Alfa Romeo Giulia w wersji GTA i GTAm

profiauto.pl 4 lat temu

GTA to skrót od Gran Turismo Alleggerita. W latach 60. modele Alfy Romeo GTA i GTAm zwyciężały w wyścigach turystycznych. Teraz włoska marka powraca do korzeni i prezentuje dwie sportowe wersje modelu Giulia z ikonicznym oznaczeniem.

Nazwa zobowiązuje, dlatego Włosi zadbali o to, by wersja GTA wyróżniała się na drodze

Inżynierowie skupili się na poprawie aerodynamiki, ale nadrzędnym celem była redukcja masy. Sedan otrzymał przemodelowany zderzak rodem z Formuły 1, szyby z poliwęglanu oraz maskę i dach z włókna węglowego. Z tego ostatniego materiału wykonano dyfuzor i wykończono nadkola, co pozwoliło zgubić ok. 100 kilogramów. Zamontowano także nowe sprężyny i amortyzatory oraz zwiększono rozstaw kół. Wizualną wisienką na torcie są 20-calowe felgi dostępne w standardzie.

GTA czerpie moc z tej samej jednostki, co Quadrifoglio

Podwójnie doładowane V6 o pojemności 2,9 l po kalibracji i dodaniu układu wydechowego Akrapovic generuje teraz 540 KM zamiast wcześniejszych 510 KM. Brzmi też bardziej rasowo. Osiągi? Podobno pierwsza setka jest kwestią zaledwie 3,6 s, czyli o 0,3 s szybciej niż w Quadrifoglio.

Jeszcze bardziej bezkompromisowa jest Giulia GTAm

Ma większy splitter i potężne karbonowe skrzydło, które równoważy obciążenie przy dużych prędkościach. Zbijanie wagi jest kontynuowane we wnętrzu, w którym nie znajdziemy tylnej kanapy (podobnie jak w Jaguarze XE SV Project 8).
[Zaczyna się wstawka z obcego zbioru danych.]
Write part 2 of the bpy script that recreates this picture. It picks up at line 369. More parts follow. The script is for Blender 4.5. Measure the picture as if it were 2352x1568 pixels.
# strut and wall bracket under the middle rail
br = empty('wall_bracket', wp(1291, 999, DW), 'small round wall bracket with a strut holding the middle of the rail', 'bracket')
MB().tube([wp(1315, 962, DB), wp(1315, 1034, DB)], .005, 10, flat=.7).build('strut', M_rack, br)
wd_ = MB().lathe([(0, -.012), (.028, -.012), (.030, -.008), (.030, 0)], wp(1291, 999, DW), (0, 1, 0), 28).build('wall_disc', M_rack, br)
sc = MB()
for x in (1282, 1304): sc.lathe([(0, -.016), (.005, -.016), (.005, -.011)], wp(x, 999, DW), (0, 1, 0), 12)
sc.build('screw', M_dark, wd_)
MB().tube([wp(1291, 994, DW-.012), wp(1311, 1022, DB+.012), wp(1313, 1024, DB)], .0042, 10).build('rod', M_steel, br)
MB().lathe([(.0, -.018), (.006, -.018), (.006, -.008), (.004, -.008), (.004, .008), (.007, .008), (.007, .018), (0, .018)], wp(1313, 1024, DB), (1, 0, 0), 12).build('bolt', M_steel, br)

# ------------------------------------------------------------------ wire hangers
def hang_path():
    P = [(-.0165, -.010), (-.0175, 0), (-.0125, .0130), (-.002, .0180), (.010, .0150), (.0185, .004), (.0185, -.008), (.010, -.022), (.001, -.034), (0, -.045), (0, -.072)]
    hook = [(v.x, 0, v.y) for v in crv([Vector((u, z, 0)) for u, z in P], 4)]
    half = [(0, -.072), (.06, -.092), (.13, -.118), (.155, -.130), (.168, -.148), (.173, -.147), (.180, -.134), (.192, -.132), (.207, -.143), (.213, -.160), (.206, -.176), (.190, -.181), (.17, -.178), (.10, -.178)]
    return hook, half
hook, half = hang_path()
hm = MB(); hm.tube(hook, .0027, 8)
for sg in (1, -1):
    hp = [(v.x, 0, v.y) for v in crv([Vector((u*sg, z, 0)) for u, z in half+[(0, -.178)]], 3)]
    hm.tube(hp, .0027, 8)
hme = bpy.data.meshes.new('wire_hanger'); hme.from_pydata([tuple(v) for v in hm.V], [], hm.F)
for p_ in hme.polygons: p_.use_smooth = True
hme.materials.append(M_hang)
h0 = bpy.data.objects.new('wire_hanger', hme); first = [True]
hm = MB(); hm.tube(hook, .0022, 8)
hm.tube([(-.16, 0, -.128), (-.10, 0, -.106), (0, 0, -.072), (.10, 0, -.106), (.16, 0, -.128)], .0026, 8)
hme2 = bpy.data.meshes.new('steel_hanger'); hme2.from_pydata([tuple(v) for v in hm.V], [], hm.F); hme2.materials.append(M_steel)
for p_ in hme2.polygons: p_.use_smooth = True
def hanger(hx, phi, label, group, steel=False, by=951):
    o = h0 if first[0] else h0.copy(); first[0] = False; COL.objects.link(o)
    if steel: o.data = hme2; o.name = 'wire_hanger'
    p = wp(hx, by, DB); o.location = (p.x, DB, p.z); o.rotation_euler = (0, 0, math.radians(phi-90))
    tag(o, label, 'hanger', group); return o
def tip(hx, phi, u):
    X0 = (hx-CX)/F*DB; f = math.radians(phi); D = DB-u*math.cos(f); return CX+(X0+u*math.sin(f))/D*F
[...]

W jej miejscu pojawiła się klatka bezpieczeństwa. Nie ma też tradycyjnych klamek, które zastąpiono paskami. Producent wyszedł bowiem z założenia, iż ta wersja sprawdzi się najlepiej na torze, choć generalnie nie ma przeciwwskazań, by poruszać się nią również na zwykłych drogach (homologacja). Na wyposażeniu znalazły się także dwa kubełkowe fotele i punktowe pasy bezpieczeństwa marki Sabelt.

Pierwsze 500 osób, które złożą zamówienie na GTA lub GTAm, otrzyma wsparcie od ambasadora marki. Poza bezproblemową obsługą nabywca może liczyć na kask Bell w barwach GTA i pełny strój wyścigowy Alpinestars, z butami i rękawicami włącznie. Przydadzą się podczas szkolenia w Alfa Romeo Driving Academy.